### Set task:
Where a line contains the word "scene", copy that line.

════════════════════

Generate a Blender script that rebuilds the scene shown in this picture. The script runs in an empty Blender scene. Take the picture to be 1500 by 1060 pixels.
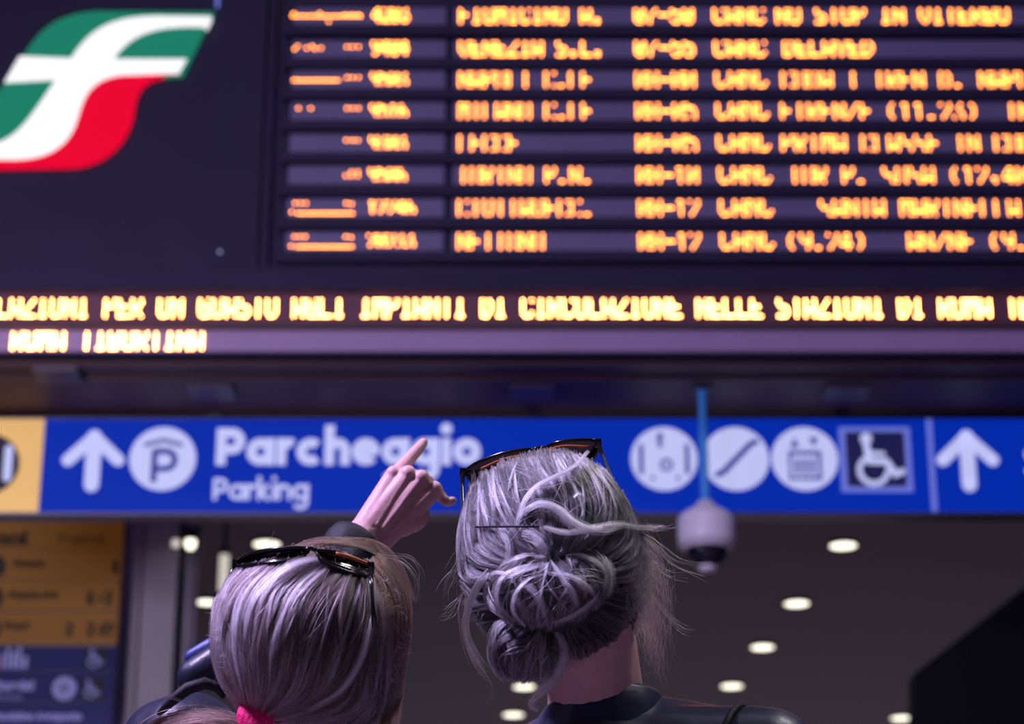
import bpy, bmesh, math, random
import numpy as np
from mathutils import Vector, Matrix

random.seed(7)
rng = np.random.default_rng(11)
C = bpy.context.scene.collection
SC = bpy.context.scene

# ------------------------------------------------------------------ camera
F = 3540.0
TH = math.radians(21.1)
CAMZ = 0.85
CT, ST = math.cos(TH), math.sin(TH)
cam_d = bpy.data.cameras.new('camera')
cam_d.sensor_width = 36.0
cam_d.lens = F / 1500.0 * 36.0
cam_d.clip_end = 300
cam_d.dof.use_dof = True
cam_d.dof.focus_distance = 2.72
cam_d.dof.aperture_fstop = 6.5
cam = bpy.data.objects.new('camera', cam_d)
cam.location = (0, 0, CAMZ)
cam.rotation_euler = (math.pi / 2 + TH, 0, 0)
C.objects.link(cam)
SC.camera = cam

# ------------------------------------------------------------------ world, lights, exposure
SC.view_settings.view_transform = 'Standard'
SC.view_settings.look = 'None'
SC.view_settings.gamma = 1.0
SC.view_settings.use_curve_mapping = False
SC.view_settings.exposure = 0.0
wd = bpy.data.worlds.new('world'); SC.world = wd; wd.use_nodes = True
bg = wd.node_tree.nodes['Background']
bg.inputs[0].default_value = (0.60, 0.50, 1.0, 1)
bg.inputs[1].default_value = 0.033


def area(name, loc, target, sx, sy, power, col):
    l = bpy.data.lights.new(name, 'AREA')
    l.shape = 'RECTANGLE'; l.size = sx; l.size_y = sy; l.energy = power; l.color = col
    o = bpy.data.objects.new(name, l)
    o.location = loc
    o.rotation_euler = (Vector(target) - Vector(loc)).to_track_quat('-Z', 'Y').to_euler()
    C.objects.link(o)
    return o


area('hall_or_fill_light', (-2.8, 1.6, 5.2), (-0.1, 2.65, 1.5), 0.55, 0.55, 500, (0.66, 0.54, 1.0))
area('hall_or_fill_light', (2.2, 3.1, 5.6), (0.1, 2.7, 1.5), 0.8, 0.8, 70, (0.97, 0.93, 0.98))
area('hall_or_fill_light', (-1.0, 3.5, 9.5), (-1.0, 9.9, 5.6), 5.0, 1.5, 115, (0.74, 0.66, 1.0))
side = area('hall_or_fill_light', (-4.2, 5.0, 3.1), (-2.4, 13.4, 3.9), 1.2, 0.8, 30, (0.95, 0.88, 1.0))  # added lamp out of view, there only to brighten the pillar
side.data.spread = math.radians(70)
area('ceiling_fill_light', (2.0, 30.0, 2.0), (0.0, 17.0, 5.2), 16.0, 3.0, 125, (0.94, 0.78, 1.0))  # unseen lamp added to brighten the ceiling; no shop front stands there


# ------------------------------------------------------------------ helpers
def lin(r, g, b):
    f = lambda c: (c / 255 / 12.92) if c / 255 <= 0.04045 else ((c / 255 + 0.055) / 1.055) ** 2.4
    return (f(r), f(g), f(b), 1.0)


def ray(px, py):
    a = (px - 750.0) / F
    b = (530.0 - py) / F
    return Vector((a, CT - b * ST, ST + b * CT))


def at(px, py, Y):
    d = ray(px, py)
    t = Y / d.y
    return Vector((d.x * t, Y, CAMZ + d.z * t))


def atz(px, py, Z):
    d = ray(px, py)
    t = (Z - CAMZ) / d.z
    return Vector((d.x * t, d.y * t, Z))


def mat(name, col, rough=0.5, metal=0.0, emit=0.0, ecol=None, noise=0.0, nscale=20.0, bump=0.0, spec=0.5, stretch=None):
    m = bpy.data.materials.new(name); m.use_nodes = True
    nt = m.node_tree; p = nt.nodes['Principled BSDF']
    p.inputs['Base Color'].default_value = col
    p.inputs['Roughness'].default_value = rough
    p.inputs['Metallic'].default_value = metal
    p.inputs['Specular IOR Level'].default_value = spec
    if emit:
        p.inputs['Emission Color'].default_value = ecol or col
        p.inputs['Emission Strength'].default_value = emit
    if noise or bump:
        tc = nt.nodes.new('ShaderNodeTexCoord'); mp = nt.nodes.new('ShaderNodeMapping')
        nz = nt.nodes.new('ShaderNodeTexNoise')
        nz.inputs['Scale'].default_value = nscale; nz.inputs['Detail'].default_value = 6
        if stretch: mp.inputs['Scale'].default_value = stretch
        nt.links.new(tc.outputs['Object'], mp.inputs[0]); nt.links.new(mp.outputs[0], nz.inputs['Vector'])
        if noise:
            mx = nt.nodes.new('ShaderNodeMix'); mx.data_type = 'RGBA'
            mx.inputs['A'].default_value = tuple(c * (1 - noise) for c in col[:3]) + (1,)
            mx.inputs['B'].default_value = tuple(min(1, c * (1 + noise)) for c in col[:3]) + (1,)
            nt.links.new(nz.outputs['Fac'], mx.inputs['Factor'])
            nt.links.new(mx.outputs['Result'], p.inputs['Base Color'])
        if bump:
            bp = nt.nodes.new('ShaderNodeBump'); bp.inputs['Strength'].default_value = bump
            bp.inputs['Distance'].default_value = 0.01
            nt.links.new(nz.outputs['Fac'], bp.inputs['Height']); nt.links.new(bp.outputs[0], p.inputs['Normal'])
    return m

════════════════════

### Task answer:
Generate a Blender script that rebuilds the scene shown in this picture. The script runs in an empty Blender scene. Take the picture to be 1500 by 1060 pixels.
C = bpy.context.scene.collection
SC = bpy.context.scene